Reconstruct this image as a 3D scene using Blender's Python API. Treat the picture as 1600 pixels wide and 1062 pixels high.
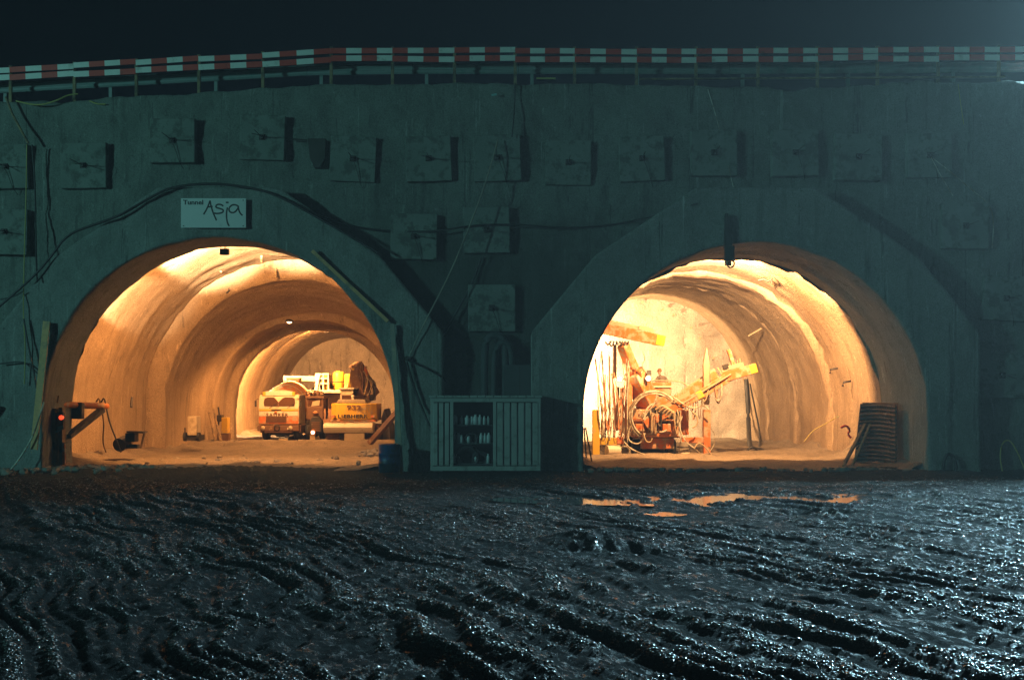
import bpy, math, random
import numpy as np
from mathutils import Vector, Matrix, Euler

for _o in list(bpy.data.objects):
    bpy.data.objects.remove(_o)
SC = bpy.context.scene
COL = SC.collection
R = math.radians
rnd = random.Random(7)

# ------------------------------------------------------------------ camera, sky, sun, flood, exposure
CAM_Y, CAM_Z, FPX = -40.0, 2.86, 1748.0        # eye position and focal length in 1600-wide pixels
cam_data = bpy.data.cameras.new('camera')
cam = bpy.data.objects.new('camera', cam_data)
COL.objects.link(cam)
cam.location = (0, CAM_Y, CAM_Z)
cam.rotation_euler = (R(90), 0, 0)
cam_data.sensor_width = 36
cam_data.lens = 36 * FPX / 1600
cam_data.shift_y = (610 - 531) / 1600
cam_data.clip_end = 1500
SC.camera = cam
SC.render.resolution_x, SC.render.resolution_y = 1024, 679

SUN_DIR = Vector((1.02, 1.0, -0.23)).normalized()     # the way the light travels
world = bpy.data.worlds.new('World')
SC.world = world
world.use_nodes = True
nt = world.node_tree
sky = nt.nodes.new('ShaderNodeTexSky')
sky.sky_type = 'NISHITA'
sky.sun_disc = False
sky.sun_elevation = math.asin(-SUN_DIR.z)
sky.sun_rotation = math.atan2(-SUN_DIR.x, -SUN_DIR.y)
sky.air_density, sky.dust_density, sky.ozone_density = 1.0, 0.2, 4.0
nt.links.new(sky.outputs[0], nt.nodes['Background'].inputs[0])
nt.nodes['Background'].inputs[1].default_value = 0.0011

sd = bpy.data.lights.new('sun', 'SUN')
sd.energy, sd.angle, sd.color = 0.05, R(0.5), (0.27, 0.82, 0.74)
so = bpy.data.objects.new('sun', sd)
COL.objects.link(so)
so.rotation_euler = (-SUN_DIR).to_track_quat('Z', 'Y').to_euler()

KEY_POS = Vector((-41, -36, 12.5))                   # floodlight on a mast at the far left of the site
kd = bpy.data.lights.new('flood_light', 'SPOT')
kd.energy, kd.color, kd.shadow_soft_size, kd.spot_size, kd.spot_blend = 20500, (0.25, 0.76, 0.74), 0.7, R(70), 0.3
ko = bpy.data.objects.new('flood_light', kd)
COL.objects.link(ko)
ko.location = KEY_POS
ko.rotation_euler = (KEY_POS - Vector((-3, 0, 6))).to_track_quat('Z', 'Y').to_euler()

SC.view_settings.view_transform = 'Standard'
SC.view_settings.look = 'None'
SC.view_settings.exposure = 0
SC.view_settings.gamma = 1
SC.view_settings.use_curve_mapping = False
SC.cycles.use_denoising = True
SC.cycles.denoising_prefilter = 'NONE'       # keeps the fine glints of the mud
SC.cycles.max_bounces = 6
SC.cycles.diffuse_bounces = 1
SC.cycles.sample_clamp_indirect = 2

HAZE = 0.00046
# ------------------------------------------------------------------ helpers
def P(px, py, y):
    """a point of the photograph (1600 px wide) taken to the depth y in metres"""
    d = (y - CAM_Y) / FPX
    return Vector(((px - 800) * d, y, CAM_Z + (610 - py) * d))

def tag(o, label=None, cat=None, group=None, kind=None):
    if label: o['label'] = label
    if cat: o['category'] = cat
    if group: o['group'] = group
    if kind: o['kind'] = kind
    return o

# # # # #

● **WHAT IS REQUIRED**: Starting at the top of the listing above, please restate word for word each line up to and including the one that holds "from mathutils import Vector, Matrix, Euler", omitting every image.

● **RESULT**:
Reconstruct this image as a 3D scene using Blender's Python API. Treat the picture as 1600 pixels wide and 1062 pixels high.
import bpy, math, random
import numpy as np
from mathutils import Vector, Matrix, Euler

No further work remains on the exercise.